We are quick to discern ‘lording it over others’ in the actions of people we know about, but less willing to see it in ourselves.

It is, in fact, challenging to discern it within oneself.

Jesus’ claim that it was not so amongst his disciples appears to be wishful thinking; not least, because two of his disciples, James and John, had just requested that he grant them positions of glory (Mk 10:37).

I find it disheartening when leaders of liberation movements who espouse equality turn into despots when in power. Robert Mugabe from Zimbabwe comes to mind.

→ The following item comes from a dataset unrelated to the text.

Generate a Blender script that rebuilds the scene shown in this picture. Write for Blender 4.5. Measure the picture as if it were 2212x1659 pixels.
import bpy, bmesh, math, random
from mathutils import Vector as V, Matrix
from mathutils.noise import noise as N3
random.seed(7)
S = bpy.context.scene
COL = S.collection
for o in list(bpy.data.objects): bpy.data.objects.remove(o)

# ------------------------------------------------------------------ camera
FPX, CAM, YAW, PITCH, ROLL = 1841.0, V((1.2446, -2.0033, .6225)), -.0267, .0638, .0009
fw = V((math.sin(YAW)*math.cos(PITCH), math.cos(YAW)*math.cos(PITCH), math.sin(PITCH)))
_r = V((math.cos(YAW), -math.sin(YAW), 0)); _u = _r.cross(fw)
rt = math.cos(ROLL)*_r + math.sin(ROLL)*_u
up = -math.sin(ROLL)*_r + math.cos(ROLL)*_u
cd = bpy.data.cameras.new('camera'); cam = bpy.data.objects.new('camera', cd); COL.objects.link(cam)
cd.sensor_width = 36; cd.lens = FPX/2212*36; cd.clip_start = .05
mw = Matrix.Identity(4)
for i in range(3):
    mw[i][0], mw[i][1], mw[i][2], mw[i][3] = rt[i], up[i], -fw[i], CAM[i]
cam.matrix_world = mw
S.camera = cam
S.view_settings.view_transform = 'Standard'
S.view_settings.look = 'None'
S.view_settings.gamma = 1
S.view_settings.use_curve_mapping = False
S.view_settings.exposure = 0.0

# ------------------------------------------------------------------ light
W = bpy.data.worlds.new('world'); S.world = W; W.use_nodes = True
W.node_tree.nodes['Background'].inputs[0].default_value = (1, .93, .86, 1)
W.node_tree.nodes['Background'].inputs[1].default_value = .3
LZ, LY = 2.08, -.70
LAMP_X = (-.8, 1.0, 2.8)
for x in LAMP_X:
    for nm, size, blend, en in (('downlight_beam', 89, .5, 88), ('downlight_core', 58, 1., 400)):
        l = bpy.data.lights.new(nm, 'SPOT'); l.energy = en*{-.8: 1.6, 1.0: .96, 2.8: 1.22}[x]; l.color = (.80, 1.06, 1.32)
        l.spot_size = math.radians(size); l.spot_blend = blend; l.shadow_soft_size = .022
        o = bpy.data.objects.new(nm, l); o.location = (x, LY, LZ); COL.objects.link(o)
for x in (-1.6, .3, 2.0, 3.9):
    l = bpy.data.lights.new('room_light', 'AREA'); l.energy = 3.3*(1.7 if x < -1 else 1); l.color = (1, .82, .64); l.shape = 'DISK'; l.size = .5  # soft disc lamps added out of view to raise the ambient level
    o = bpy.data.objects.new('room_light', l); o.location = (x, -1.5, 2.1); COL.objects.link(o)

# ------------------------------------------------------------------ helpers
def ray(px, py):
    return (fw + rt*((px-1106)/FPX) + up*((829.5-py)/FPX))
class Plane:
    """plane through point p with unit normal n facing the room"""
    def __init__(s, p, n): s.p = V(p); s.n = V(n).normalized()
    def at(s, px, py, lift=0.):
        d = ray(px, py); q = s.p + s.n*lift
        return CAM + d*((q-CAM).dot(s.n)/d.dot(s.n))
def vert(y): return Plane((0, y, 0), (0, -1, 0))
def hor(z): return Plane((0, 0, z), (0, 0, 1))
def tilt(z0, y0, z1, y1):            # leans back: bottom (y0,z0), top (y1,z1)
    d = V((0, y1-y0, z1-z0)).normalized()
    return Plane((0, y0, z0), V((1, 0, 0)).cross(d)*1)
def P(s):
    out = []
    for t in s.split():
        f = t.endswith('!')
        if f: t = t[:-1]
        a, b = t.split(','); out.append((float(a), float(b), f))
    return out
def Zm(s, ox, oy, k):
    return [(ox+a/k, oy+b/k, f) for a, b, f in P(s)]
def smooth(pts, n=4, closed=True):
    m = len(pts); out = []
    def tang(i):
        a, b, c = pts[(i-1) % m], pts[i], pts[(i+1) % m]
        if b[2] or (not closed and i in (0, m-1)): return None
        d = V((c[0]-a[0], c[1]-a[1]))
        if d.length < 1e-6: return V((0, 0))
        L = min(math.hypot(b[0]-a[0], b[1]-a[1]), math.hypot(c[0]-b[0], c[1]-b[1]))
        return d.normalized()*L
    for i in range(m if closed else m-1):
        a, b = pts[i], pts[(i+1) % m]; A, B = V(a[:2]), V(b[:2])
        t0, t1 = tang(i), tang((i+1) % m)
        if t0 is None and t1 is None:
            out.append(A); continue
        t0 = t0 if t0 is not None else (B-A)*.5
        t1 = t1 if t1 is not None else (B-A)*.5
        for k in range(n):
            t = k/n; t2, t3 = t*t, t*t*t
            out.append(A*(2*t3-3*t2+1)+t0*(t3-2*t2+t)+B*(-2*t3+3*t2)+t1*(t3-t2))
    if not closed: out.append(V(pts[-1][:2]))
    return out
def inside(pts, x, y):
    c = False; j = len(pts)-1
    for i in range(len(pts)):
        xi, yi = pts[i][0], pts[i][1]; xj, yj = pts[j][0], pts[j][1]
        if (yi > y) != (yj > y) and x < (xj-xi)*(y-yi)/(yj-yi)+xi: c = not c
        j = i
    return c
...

Mugabe had been a hero of the African nationalist movement. (Through its Program to Combat Racism, the World Council of Churches made a grant to support the work of Mugabe’s organisation.)

However, when he came to power, he ruthlessly eliminated perceived opponents. He, a Shona, orchestrated the killing of 20,000 Ndebeles (the other major tribal group in Zimbabwe). Resonant of Rome….

Nelson Mandela said of him, ‘he despises the very people who put him in power and thinks it’s a privilege to be there for eternity.’

Mandela is an unusual example of words about freedom, justice and service being put into practice when he gained power, but what happened to Mugabe and so many others?

Many now recognise that the oppressed often internalise the worldview of the oppressor. This insight makes what happened in Zimbabwe sadly predictable.

I hope Jesus’ ‘it is not so’ is more than wishful thinking, that it does call into existence an alternative possibility.

To enact it, though, requires rigorous self-reflection, hard mental and emotional work. In situations of oppression, it requires the oppressed to ascertain how they have internalised the worldview of the oppressor.

This hardly seems fair: not only do they need to displace those in power, but they also need to delve deep inside.

Genuine change usually requires much more than we imagine when we set on a new pathway, genuinely inspired.

Still, the ‘it is not so’ continues to call forth this new future, and all the work required on the way.